Claims that tell the truth on day one

A digital claims service that replaced a 14-day adjuster relay with a single-conversation workflow for 240,000 policyholders.

The case in six moves

  1. Mapping the seven hand-offs that lost the customer
  2. Designing the conversation, not the form
  3. Routing decisions to the moment they're earned
  4. Where the field research broke the brief
  5. What stays behind: the claims-design playbook
  6. Outcomes

Northbridge asked us to redesign the claims form. After three weeks in the field with adjusters and customers, we returned with a different proposition: the form wasn't the problem. The seven invisible hand-offs between the form and the payout were. The case is a story about how we made those hand-offs visible, collapsed five of them, and built a conversation that told customers the truth — including the parts the old service tried to defer.

Chapter 01

Mapping the seven hand-offs that lost the customer

We rode along with adjusters for nine days. Every claim we observed passed through at least seven separate hand-offs — from first notice of loss through underwriting check, fraud screening, repair-network triage, vendor estimate, payment authorisation, and customer notification. None of those hand-offs were visible to the customer. The customer saw a form, a phone call, then silence.

We built the service blueprint not as a diagram but as a wall: 4.2 metres of butcher paper with every system, every actor, and every "wait" in a different colour. The wall was the artefact that turned three departments into one room.

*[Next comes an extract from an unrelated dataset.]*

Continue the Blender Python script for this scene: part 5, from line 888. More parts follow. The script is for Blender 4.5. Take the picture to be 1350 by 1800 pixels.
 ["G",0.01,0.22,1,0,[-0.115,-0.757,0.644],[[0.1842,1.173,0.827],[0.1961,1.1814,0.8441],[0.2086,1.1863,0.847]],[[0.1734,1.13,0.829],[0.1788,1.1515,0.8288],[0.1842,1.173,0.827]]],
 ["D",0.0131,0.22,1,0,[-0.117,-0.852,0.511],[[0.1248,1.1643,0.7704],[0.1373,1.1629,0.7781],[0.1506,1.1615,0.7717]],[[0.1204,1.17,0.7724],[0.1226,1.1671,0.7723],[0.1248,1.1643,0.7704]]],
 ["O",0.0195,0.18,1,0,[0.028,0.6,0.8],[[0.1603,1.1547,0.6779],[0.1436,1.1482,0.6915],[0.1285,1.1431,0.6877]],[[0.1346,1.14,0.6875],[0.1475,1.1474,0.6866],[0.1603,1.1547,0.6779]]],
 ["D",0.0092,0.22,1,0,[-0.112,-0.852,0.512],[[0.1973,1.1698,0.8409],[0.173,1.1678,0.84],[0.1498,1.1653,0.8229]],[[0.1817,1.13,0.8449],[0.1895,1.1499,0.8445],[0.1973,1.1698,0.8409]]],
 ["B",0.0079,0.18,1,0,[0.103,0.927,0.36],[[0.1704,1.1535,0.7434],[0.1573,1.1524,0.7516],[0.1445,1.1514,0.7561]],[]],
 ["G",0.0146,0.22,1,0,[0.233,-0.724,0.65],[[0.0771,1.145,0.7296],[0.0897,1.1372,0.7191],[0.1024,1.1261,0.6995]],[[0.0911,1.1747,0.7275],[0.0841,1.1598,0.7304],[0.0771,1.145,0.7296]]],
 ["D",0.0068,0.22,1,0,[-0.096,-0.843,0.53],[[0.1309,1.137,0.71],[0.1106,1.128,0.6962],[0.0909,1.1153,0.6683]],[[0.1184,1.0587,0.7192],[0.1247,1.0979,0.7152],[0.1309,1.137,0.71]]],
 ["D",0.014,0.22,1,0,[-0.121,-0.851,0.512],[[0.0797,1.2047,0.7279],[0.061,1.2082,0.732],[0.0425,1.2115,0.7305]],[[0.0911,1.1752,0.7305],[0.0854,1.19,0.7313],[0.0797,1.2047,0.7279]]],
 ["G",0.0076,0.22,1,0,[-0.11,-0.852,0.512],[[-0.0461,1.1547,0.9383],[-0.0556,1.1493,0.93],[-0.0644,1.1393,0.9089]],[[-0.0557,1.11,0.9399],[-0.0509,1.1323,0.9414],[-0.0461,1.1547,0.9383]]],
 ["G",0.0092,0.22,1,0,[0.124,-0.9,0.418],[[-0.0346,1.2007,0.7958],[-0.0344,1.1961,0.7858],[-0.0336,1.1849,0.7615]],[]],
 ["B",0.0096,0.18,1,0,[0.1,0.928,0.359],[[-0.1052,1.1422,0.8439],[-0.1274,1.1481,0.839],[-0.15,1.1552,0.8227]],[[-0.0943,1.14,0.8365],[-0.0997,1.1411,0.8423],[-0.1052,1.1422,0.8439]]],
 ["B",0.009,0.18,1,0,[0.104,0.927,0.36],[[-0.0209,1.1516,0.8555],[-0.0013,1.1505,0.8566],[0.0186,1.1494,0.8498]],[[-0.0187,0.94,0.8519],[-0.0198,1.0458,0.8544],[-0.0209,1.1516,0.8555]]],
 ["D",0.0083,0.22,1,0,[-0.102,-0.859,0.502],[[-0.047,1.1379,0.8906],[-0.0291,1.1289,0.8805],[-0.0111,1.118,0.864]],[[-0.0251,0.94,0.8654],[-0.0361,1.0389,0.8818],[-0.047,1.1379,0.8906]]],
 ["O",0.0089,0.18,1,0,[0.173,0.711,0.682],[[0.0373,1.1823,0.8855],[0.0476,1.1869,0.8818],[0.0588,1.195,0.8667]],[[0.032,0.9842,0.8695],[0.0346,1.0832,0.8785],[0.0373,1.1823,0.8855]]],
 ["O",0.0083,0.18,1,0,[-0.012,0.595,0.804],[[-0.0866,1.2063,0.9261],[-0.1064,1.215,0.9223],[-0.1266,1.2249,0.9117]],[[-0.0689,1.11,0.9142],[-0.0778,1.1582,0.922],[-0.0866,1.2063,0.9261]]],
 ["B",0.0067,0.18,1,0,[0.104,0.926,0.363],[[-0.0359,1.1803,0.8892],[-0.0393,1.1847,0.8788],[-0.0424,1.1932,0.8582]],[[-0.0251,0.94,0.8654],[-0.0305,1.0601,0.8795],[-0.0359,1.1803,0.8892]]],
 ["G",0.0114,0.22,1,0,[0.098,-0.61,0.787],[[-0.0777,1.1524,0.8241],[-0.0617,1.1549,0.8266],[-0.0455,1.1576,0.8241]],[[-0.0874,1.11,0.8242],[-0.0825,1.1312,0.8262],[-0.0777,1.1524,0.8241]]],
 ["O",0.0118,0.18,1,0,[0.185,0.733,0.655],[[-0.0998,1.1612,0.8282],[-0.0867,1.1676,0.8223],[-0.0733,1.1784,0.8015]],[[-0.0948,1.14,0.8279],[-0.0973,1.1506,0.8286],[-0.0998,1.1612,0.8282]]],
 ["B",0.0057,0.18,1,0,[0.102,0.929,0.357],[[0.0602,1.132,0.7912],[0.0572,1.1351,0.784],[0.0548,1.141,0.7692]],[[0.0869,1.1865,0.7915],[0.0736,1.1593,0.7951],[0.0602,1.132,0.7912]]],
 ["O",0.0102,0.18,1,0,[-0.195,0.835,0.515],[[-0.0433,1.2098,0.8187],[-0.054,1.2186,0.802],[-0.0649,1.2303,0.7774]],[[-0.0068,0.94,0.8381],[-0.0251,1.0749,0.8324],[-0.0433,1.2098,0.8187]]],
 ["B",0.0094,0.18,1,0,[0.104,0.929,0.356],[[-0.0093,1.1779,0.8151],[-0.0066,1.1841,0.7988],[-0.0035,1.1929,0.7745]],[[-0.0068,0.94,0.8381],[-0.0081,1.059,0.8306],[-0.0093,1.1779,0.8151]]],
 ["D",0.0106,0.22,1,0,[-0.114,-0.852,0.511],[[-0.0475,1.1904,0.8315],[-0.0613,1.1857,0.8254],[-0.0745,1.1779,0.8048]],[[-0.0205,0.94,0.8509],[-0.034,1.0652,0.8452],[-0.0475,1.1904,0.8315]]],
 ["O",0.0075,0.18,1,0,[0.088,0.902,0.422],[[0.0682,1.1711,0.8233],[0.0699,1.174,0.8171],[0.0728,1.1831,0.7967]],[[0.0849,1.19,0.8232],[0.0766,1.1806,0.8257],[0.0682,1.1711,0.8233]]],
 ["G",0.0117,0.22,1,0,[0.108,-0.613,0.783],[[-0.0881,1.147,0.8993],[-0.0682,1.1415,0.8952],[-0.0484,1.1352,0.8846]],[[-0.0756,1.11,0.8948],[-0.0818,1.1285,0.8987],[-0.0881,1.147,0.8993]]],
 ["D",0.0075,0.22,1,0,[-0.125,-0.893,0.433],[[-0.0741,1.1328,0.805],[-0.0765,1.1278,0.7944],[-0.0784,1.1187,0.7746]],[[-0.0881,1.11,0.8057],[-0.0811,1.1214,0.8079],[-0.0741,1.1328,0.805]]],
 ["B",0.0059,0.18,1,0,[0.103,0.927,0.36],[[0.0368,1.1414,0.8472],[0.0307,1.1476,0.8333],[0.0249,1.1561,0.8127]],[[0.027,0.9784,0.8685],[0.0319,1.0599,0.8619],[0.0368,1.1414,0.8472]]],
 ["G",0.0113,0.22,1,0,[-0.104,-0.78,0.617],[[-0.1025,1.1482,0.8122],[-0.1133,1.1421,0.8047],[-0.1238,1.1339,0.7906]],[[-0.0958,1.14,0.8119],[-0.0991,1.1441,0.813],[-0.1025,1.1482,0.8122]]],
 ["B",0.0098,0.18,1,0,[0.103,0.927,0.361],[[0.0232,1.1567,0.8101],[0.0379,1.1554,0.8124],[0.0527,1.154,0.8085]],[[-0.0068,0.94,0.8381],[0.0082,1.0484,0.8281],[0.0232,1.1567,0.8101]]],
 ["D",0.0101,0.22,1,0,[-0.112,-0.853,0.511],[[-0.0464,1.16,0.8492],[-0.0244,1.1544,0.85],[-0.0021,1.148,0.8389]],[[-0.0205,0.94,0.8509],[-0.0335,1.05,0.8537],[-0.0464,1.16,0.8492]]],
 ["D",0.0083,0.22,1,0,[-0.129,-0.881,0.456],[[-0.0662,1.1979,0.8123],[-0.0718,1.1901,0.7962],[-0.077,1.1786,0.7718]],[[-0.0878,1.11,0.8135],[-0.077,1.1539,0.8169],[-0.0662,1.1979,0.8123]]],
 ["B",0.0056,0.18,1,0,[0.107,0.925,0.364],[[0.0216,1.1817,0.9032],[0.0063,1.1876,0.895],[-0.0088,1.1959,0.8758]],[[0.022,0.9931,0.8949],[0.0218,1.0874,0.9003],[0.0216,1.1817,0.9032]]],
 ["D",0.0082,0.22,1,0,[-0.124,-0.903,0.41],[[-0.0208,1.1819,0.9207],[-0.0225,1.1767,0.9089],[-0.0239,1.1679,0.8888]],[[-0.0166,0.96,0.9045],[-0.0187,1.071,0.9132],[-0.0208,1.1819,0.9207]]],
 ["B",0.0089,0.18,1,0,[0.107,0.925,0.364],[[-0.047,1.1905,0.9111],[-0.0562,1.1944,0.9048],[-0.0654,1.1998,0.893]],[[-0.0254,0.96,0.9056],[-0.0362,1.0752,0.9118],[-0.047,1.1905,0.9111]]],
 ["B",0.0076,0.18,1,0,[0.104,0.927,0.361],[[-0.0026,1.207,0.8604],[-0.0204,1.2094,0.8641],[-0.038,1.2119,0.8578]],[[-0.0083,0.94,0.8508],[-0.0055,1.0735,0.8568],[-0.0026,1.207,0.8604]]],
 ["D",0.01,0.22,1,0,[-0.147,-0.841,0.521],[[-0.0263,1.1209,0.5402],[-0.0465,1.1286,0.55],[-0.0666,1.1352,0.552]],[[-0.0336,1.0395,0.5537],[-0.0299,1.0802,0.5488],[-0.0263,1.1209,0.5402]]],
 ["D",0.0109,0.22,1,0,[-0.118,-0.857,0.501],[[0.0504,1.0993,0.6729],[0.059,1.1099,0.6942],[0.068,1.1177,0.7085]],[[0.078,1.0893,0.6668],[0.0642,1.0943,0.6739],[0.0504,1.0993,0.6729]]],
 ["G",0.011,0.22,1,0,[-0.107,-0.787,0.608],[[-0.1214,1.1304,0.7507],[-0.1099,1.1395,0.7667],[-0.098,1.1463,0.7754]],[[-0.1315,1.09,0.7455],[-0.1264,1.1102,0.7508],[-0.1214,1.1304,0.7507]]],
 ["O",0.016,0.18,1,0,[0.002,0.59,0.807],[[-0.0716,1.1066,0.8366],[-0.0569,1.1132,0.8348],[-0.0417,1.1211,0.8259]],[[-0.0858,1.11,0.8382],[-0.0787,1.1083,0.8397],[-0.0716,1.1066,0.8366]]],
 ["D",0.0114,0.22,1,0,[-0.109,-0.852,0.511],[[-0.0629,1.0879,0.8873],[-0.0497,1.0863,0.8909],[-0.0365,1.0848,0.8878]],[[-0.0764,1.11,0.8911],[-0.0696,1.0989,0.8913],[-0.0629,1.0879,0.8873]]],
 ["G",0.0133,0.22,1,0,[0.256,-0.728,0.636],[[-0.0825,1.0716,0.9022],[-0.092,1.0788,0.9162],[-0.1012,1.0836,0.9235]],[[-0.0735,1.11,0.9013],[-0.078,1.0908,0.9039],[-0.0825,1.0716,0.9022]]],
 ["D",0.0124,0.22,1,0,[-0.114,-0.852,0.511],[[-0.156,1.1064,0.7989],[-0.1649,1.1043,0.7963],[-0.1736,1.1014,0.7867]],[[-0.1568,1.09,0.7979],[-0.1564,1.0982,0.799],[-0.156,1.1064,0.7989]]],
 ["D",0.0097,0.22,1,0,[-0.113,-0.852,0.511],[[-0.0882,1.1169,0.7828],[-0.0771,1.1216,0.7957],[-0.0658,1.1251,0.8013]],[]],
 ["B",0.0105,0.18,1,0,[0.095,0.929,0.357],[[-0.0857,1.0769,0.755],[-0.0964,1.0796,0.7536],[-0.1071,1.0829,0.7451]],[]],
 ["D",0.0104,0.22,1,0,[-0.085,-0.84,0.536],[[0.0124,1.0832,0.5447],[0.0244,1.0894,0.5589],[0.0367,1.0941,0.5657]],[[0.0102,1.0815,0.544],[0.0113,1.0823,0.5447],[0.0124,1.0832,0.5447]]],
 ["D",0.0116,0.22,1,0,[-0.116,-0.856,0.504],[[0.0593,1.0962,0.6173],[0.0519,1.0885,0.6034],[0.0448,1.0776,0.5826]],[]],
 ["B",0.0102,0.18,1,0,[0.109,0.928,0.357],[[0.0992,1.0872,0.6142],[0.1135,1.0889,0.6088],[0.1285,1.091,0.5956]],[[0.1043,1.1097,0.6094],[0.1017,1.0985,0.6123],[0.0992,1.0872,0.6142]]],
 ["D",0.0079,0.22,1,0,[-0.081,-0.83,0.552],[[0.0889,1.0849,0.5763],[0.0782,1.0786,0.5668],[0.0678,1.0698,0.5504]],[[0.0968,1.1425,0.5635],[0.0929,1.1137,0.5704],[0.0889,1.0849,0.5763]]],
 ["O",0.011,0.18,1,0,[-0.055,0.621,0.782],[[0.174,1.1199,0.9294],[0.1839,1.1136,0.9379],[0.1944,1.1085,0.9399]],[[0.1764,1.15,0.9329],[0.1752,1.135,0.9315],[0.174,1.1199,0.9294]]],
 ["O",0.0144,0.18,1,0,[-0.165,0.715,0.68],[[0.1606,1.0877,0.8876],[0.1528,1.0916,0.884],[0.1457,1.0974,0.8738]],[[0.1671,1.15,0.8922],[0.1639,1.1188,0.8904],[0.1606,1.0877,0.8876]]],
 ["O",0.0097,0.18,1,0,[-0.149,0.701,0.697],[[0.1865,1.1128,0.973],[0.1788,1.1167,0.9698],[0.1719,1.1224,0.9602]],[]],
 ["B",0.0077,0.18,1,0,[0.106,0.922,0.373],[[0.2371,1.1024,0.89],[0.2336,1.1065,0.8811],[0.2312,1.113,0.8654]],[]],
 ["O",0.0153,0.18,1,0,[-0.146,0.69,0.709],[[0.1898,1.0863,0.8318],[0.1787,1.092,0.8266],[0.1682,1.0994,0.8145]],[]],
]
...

image: blueprint wall, three departments standing in front of it
The service blueprint as a 4.2-metre wall — every hand-off in a different colour. Underwriting in gold, fraud in sage, repair-network in rust.

Chapter 02

Designing the conversation, not the form

The brief had assumed a "smarter form." The field research had shown us something else: customers didn't want a faster form, they wanted to know what was happening to their claim. The form was a coping mechanism for an operating model that didn't communicate.

We reframed the digital touchpoint as a structured conversation between the customer and the claims service — not a transaction. Three principles came out of that reframe and held all the way through delivery: say what you know, say when you'll know more, and say what happens if the answer changes.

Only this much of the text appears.